È possibile un’inversione di tendenza?
Con le elezioni politiche a breve è difficile che possa esserci. Sul medio-lungo periodo potrebbe essere possibile solo se cambiasse la prospettiva culturale e politica, anche all’interno delle forze di sinistra e sindacali.
In che modo?
Che non si facciano schiacciare da una retorica di tipo lavoristico e che riescano invece a elaborare politiche aperte e innovative di sostegno al reddito in grado di creare le premesse per una valorizzazione delle competenze e delle capacità lavorative che già esistono.
Sarà mai possibile?
Al momento attuale non se ne vedono le premesse. A livello europeo qualcosa si muove in Francia dove Benoît Hamon ha vinto le primarie socialiste su questo programma. Bisogna passare da una logica puramente difensiva a una propositiva e adeguata ai nuovi processi di accumulazione e di valorizzazione capitalistica.
postilla
Sembra davvero difficile per la sinistra italiana (non consideriamo ovviamente parte della sinistra la compagine renziana) guardare al tema del lavoro dell’uomo fuori dal confine del capitalismo. Quasi mai si sente il respiro, il desiderio, l’esigenza di porre la questione del lavoro nell’ottica di una nuova visione della persona umana. In questo gruppo di articoli – che abbiamo ripreso da un recente dibattito del manifesto – l’unica che vi accenna è Laura Pennacchi. E ne accenna riprendendo le parole di un uomo che non può essere ricondotto al concetto classico, e forse obsoleto, di “sinistra”: Papa Francesco.

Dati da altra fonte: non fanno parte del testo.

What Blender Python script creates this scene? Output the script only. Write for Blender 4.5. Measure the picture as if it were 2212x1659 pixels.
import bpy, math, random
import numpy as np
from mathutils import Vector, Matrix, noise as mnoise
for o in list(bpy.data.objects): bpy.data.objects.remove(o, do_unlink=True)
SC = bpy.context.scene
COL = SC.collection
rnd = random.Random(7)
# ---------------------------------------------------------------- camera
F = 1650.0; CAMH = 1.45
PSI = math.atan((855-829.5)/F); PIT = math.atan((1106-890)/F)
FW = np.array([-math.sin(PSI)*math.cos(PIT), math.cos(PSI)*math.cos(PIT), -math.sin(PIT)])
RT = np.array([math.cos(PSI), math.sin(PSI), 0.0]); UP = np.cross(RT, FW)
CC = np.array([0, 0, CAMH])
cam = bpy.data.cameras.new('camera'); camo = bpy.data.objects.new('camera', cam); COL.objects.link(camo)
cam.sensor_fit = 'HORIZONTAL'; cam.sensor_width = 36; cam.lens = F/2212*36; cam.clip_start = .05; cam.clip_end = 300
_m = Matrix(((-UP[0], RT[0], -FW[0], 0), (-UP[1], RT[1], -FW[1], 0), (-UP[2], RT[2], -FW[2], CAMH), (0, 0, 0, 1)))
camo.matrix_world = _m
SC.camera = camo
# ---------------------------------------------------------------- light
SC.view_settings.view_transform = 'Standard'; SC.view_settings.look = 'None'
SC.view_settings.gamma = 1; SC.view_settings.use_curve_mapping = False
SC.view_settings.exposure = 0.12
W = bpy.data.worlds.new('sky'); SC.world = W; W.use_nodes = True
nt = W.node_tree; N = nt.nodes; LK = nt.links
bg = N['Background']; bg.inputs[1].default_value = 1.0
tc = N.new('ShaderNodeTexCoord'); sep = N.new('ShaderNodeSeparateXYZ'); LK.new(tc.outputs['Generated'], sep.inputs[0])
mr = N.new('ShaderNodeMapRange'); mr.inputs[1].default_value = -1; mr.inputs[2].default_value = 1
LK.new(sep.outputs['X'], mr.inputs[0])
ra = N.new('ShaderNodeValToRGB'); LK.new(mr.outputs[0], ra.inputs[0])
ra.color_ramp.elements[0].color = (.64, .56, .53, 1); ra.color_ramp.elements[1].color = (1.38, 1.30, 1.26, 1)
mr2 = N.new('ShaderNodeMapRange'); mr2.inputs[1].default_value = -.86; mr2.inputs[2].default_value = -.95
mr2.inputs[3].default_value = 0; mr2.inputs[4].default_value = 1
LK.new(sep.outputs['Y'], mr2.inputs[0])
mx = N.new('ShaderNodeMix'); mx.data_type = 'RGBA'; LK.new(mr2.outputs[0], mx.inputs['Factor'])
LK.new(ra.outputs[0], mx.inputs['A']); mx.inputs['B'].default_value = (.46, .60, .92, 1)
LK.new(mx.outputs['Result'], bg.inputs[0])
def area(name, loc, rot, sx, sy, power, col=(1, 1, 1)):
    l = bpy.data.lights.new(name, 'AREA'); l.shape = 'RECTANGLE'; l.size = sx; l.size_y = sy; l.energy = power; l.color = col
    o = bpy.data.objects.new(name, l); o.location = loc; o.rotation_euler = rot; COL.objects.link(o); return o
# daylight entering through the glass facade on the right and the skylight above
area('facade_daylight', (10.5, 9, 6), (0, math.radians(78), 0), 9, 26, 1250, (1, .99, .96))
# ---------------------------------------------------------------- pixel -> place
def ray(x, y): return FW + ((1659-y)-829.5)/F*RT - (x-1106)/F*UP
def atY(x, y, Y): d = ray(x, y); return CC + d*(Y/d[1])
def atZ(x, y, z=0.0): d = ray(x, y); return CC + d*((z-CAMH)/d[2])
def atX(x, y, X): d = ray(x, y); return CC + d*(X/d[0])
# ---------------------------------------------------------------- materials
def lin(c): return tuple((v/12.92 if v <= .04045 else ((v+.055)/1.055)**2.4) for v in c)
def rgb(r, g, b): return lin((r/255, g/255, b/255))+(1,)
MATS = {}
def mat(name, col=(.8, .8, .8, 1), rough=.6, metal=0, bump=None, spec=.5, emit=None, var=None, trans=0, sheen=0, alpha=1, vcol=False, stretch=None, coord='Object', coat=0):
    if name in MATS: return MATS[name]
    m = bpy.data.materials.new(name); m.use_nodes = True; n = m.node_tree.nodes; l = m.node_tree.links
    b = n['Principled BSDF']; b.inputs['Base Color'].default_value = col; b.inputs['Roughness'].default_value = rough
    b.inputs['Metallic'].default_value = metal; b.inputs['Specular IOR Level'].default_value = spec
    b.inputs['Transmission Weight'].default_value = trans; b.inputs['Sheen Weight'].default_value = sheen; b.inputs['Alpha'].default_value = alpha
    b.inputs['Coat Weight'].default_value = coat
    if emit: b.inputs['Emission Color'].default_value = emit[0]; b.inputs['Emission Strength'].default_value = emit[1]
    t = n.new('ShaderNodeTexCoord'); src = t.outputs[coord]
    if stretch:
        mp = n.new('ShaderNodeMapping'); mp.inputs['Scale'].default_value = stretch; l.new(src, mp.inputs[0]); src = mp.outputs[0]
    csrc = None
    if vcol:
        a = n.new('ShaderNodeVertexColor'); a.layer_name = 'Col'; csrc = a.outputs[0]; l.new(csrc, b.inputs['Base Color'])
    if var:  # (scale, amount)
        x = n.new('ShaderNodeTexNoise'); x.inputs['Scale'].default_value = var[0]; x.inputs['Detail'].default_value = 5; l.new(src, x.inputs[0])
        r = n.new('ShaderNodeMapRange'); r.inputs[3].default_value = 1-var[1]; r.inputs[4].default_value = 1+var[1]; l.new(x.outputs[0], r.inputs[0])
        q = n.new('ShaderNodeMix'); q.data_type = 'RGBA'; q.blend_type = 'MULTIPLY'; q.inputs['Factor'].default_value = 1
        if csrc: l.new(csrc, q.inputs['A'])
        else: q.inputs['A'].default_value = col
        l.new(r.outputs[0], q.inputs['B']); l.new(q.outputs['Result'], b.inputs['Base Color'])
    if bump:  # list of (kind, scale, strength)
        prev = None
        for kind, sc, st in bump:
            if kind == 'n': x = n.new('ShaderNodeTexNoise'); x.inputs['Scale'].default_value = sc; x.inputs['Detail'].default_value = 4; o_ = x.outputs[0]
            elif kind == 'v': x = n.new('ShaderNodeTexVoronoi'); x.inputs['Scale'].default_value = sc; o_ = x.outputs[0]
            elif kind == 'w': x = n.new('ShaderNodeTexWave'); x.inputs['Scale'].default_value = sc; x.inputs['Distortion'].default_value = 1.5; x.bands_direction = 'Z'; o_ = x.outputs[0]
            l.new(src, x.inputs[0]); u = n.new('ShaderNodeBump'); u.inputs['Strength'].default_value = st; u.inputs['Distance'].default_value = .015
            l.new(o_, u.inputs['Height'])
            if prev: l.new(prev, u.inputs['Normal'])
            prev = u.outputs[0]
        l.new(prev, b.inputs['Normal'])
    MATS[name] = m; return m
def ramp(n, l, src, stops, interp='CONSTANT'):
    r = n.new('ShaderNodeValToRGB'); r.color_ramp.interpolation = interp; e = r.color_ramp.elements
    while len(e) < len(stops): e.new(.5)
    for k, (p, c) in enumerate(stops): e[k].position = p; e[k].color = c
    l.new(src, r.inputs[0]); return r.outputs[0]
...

Stupisce, scrive Pennacchi «che oggi solo soggetti religiosi – come papa Francesco, il papa che ha definito il neoliberismo “l’economia che uccide” – mostrino una persistente forte sensibilità al trinomio lavoro/persona/welfare, ribadendo che il diritto al lavoro è primario, superiore alla stesso diritto di proprietà, e che il rapporto che ha per oggetto una prestazione di lavoro non tocca solo l’"avere" ma l’”essere” del lavoratore».
Da qui bisognerebbe ripartire, magari ricordando i ragionamenti di un altro grande economista troppo presto dimenticato, Claudio Napoleoni. Ma qui ci fermiamo, promettendoci di riprendere il discorso in uno spazio un po’ più ampio di una postilla. (e.s.)